Information provided:

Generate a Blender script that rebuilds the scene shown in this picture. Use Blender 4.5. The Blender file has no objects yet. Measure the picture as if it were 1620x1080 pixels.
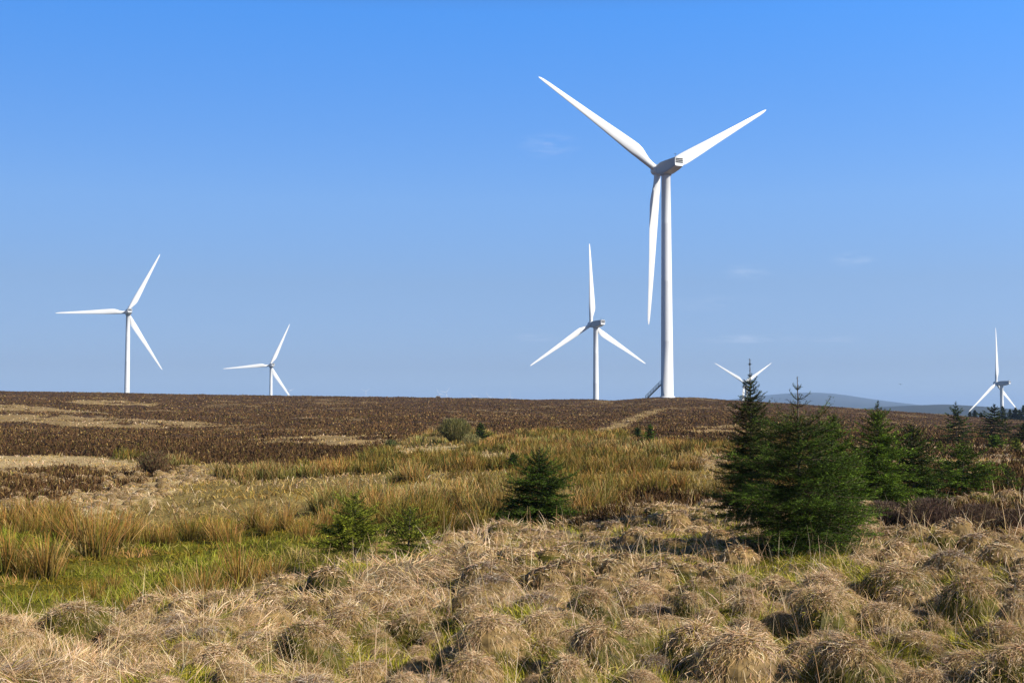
import bpy, math, random
import numpy as np
from mathutils import Vector, Matrix
PI = math.pi; R = math.radians
rng = np.random.default_rng(7); random.seed(7)
scene = bpy.context.scene
COL = scene.collection

# ------------------------------------------------------------------ camera
F = 2025.0; HY = 645.0; CZ = 1.85
PITCH = math.atan((HY-540)/F)
cam_d = bpy.data.cameras.new('camera'); cam = bpy.data.objects.new('camera', cam_d); COL.objects.link(cam)
cam_d.sensor_width = 36; cam_d.lens = 36*F/1620; cam_d.clip_end = 60000; cam_d.clip_start = 0.1
cam.location = (0, 0, CZ); cam.rotation_euler = (PI/2+PITCH, 0, 0); scene.camera = cam
cp, sp = math.cos(PITCH), math.sin(PITCH)

def ray(px, py):
    a = (px-810)/F; b = (540-py)/F
    return np.array([a, cp-b*sp, sp+b*cp])
def tanel(px, py):
    a = (np.asarray(px, float)-810)/F; b = (540-np.asarray(py, float))/F
    y = cp-b*sp; z = sp+b*cp
    return z/np.hypot(a, y)
def proj(x, y, z):
    """world -> photo pixels"""
    dz = z-CZ; dep = np.maximum(y*cp+dz*sp, 1e-3); up = -y*sp+dz*cp
    return 810+F*x/dep, 540-F*up/dep

# ------------------------------------------------------------------ noise
def _h(ix, iy, s):
    n = (ix.astype(np.int64)*374761393 + iy.astype(np.int64)*668265263 + s*974634777) & 0xffffffff
    n = ((n ^ (n >> 13))*1274126177) & 0xffffffff
    return ((n ^ (n >> 16)) & 0xffffff)/float(0xffffff)
def vnoise(x, y, s=0):
    ix = np.floor(x); iy = np.floor(y); fx = x-ix; fy = y-iy
    fx = fx*fx*(3-2*fx); fy = fy*fy*(3-2*fy); ix = ix.astype(np.int64); iy = iy.astype(np.int64)
    a = _h(ix, iy, s); b = _h(ix+1, iy, s); c = _h(ix, iy+1, s); d = _h(ix+1, iy+1, s)
    return (a+(b-a)*fx)*(1-fy)+(c+(d-c)*fx)*fy
def fbm(x, y, s=0, o=4):
    t = 0; a = .5; n = 0
    for i in range(o):
        t = t+a*vnoise(x*2**i+17.3*i, y*2**i-9.1*i, s+i); n += a; a *= .5
    return t/n
def sstep(a, b, x):
    t = np.clip((x-a)/(b-a), 0, 1); return t*t*(3-2*t)

# ------------------------------------------------------------------ terrain height
CRX = [-3000, 0, 180, 400, 600, 700, 770, 850, 930, 970, 1005, 1040, 1100, 1150, 1280, 1420, 1500, 1620, 4000]
CRY = [612, 618, 621, 625, 627, 629, 629, 632, 630.5, 634, 630.5, 628, 628, 632, 640, 650, 656, 665, 690]
PX = np.array([-3000, -600, 0, 200, 400, 600, 810, 940, 1045, 1200, 1350, 1500, 1620, 2200, 4600], float)
NEAR = [  # distance, photo row of the ground at each column 0..1620
 (11,  [1000, 996, 990, 986, 985, 985, 985, 985, 985, 985, 985]),
 (14,  [957, 952, 930, 916, 912, 912, 912, 912, 912, 912, 912]),
 (18,  [930, 926, 905, 876, 862, 859, 858, 858, 857, 856, 855]),
 (25,  [870, 867, 856, 832, 819, 815, 812, 815, 815, 815, 812]),
 (32,  [817, 815, 806, 797, 790, 787, 786, 786, 786, 786, 784]),
 (45,  [768, 768, 764, 758, 754, 752, 750, 750, 750, 750, 750]),
 (60,  [742, 742, 738, 732, 728, 726, 724, 725, 727, 728, 728]),
 (90,  [708, 708, 706, 702, 698, 697, 696, 699, 703, 706, 707]),
 (130, [680, 682, 681, 679, 678, 678, 677, 682, 687, 690, 692])]
LR = np.linspace(math.log(0.5), math.log(16000), 700)
PXF = np.concatenate([np.linspace(-3000, -60, 50), np.linspace(-50, 1700, 176), np.linspace(1720, 4600, 50)])
SN = (PXF-810)/np.hypot(PXF-810, F)       # sine of the azimuth of each column
def build_table():
    Z = np.zeros((len(LR), len(PXF)))
    for j, px in enumerate(PXF):
        cr = np.interp(px, CRX, CRY); crs = np.mean(np.interp(px+np.linspace(-90, 90, 19), CRX, CRY))
        rs = [0.5, 8.5]; zs = [0.0, 0.0]
        for r, row in NEAR:
            y = np.interp(px, PX[2:13], row); rs.append(r); zs.append(CZ+r*tanel(px, y))
        for r, y in ((200, crs+24), (270, crs+8.5), (335, cr), (400, cr+5), (500, crs+15)):
            rs.append(r); zs.append(CZ+r*tanel(px, y))
        rs.append(650); zs.append(np.interp(px, [0, 400, 940, 1620], [-3, -8, -16.5, -35]))
        rs.append(920); zs.append(np.interp(px, [0, 400, 940, 1577], [-8, -19, -25, -40]))
        rs.append(1350); zs.append(np.interp(px, [0, 400, 1180, 1577], [-20, -24, -31, -42]))
        rs.append(2200); zs.append(-40)
        rs.append(3500); zs.append(CZ+3500*tanel(px, np.interp(px, [1000, 1300, 1380, 1440, 1497, 1547, 1613, 1700, 3000], [664, 655, 641, 637.5, 635, 638.5, 645, 650, 655])))
        rs.append(5200); zs.append(-30)
        rs.append(8500); zs.append(CZ+8500*tanel(px, np.interp(px, [-500, 1080, 1150, 1200, 1250, 1290, 1330, 1400, 1460, 1620, 2200], [634, 637, 631, 624, 620, 618.5, 622, 633, 641, 648, 646])))
        rs.append(11000); zs.append(-20); rs.append(16000); zs.append(0)
        Z[:, j] = np.interp(LR, np.log(rs), zs)
    k = np.exp(-np.linspace(-1.6, 1.6, 9)**2); k /= k.sum()
    P = np.pad(Z, ((4, 4), (0, 0)), mode='edge'); Z = sum(k[i]*P[i:i+Z.shape[0]] for i in range(9))
    k = np.array([.25, .5, .25]); P = np.pad(Z, ((0, 0), (1, 1)), mode='edge'); Z = sum(k[i]*P[:, i:i+Z.shape[1]] for i in range(3))
    return Z
ZT = build_table()
def table(x, y):
    r = np.hypot(x, y)+1e-6; s = np.clip(x/r, SN[0], SN[-1])
    lr = np.clip(np.log(np.maximum(r, .5)), LR[0], LR[-1]-1e-6)
    fi = (lr-LR[0])/(LR[1]-LR[0]); i = np.minimum(fi.astype(int), len(LR)-2); fi = fi-i
    fj = np.interp(s, SN, np.arange(len(SN))); j = np.minimum(fj.astype(int), len(SN)-2); fj = fj-j
    return (ZT[i, j]*(1-fi)+ZT[i+1, j]*fi)*(1-fj)+(ZT[i, j+1]*(1-fi)+ZT[i+1, j+1]*fi)*fj

def solve(px, py, lo=3., hi=345.):
    """first point of the smooth terrain along the ray of a photo pixel"""
    d = ray(px, py); h = math.hypot(d[0], d[1]); ts = np.geomspace(lo, hi, 3000)/h
    X = d[0]*ts; Y = d[1]*ts; Zr = CZ+d[2]*ts
    below = Zr < table(X, Y)
    k = int(np.argmax(below)) if below.any() else len(ts)-1
    return float(X[k]), float(Y[k])

STREAM = [solve(*p) for p in ((-60, 985), (60, 968), (180, 950), (260, 942), (350, 925), (440, 912), (520, 880), (600, 868), (680, 850), (745, 832), (800, 824))]
def seg_dist(x, y, pts):
    best = np.full(np.shape(x), 1e9)
    for (x0, y0), (x1, y1) in zip(pts[:-1], pts[1:]):
        dx, dy = x1-x0, y1-y0; t = np.clip(((x-x0)*dx+(y-y0)*dy)/(dx*dx+dy*dy), 0, 1)
        best = np.minimum(best, np.hypot(x-x0-t*dx, y-y0-t*dy))
    return best
TURB_FIX = []     # (x, y, z) where the far ground carries a turbine
def H(x, y):
    x = np.asarray(x, float); y = np.asarray(y, float)
    r = np.hypot(x, y); z = table(x, y)
    for (tx, ty, tz) in TURB_FIX:
        w = np.exp(-((x-tx)**2+(y-ty)**2)/(2*70.**2)); z = z+w*(tz-float(table(np.array([tx]), np.array([ty]))[0]))
    near = sstep(60, 30, r); mid = sstep(30, 90, r)*sstep(900, 300, r)
    z = z+near*(.34*(fbm(x/.85, y/.85, 3, 3)-.5)+.14*(fbm(x/3.1, y/3.1, 5, 2)-.5))
    z = z+mid*(.45*(fbm(x/5.5, y/5.5, 8, 4)-.5)+.22*(fbm(x/1.3, y/1.3, 11, 2)-.5))
    z = z+sstep(700, 3000, r)*14*(fbm(x/600, y/600, 21, 5)-.5)
    z = z+near*.30*(fbm(x/1.5+9, y/1.5, 13, 3)-.5)*sstep(.8, 2.5, seg_dist(x, y, STREAM))
    sd = seg_dist(x, y, STREAM)
    z = z-.38*np.exp(-(sd/.33)**2)
    return z

# ------------------------------------------------------------------ turbine sites
def site(px, py, dep):
    d = ray(px, py); d = d/d[1]; return np.array([d[0]*dep, dep, CZ+d[2]*dep])
TURBS = [  # hub pixel, depth, yaw, phase, label
 (1040, 266, 333, 25.5, 61, 'largest and nearest white wind turbine with black-louvred nacelle on the moor crest'),
 (201, 494, 765, 25.5, 27.5, 'white wind turbine at the far left, its nearly level blade pointing left'),
 (427, 578, 1115, 25.5, 25, 'white wind turbine second from the left, one blade dipping behind the crest'),
 (935, 513, 640, 31, -2, 'white wind turbine just left of the largest one, one blade pointing straight up'),
 (1177, 605, 1330, 24, 59, 'small white wind turbine whose nacelle is hidden behind the tallest spruce leader'),
 (1576, 606, 935, 41, -1, 'white wind turbine at the far right above dark conifers, one blade straight up')]
HUBH = 59.6; OVER = 4.1
sites = []
for (px, py, dep, yaw, ph, lab) in TURBS:
    h = site(px, py, dep); a = R(yaw)
    bx = h[0]+math.sin(a)*OVER; by = h[1]-math.cos(a)*OVER; bz = h[2]-HUBH
    sites.append((bx, by, bz, h)); TURB_FIX.append((bx, by, bz-.02)) if dep > 400 else None
B0 = sites[0]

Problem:
Write out the lines from the start of the material to the line with "cp, sp = math.cos(PITCH), math.sin(PITCH)", inclusive and exactly. Skip the pictures.

Solution to this problem:
Generate a Blender script that rebuilds the scene shown in this picture. Use Blender 4.5. The Blender file has no objects yet. Measure the picture as if it were 1620x1080 pixels.
import bpy, math, random
import numpy as np
from mathutils import Vector, Matrix
PI = math.pi; R = math.radians
rng = np.random.default_rng(7); random.seed(7)
scene = bpy.context.scene
COL = scene.collection

# ------------------------------------------------------------------ camera
F = 2025.0; HY = 645.0; CZ = 1.85
PITCH = math.atan((HY-540)/F)
cam_d = bpy.data.cameras.new('camera'); cam = bpy.data.objects.new('camera', cam_d); COL.objects.link(cam)
cam_d.sensor_width = 36; cam_d.lens = 36*F/1620; cam_d.clip_end = 60000; cam_d.clip_start = 0.1
cam.location = (0, 0, CZ); cam.rotation_euler = (PI/2+PITCH, 0, 0); scene.camera = cam
cp, sp = math.cos(PITCH), math.sin(PITCH)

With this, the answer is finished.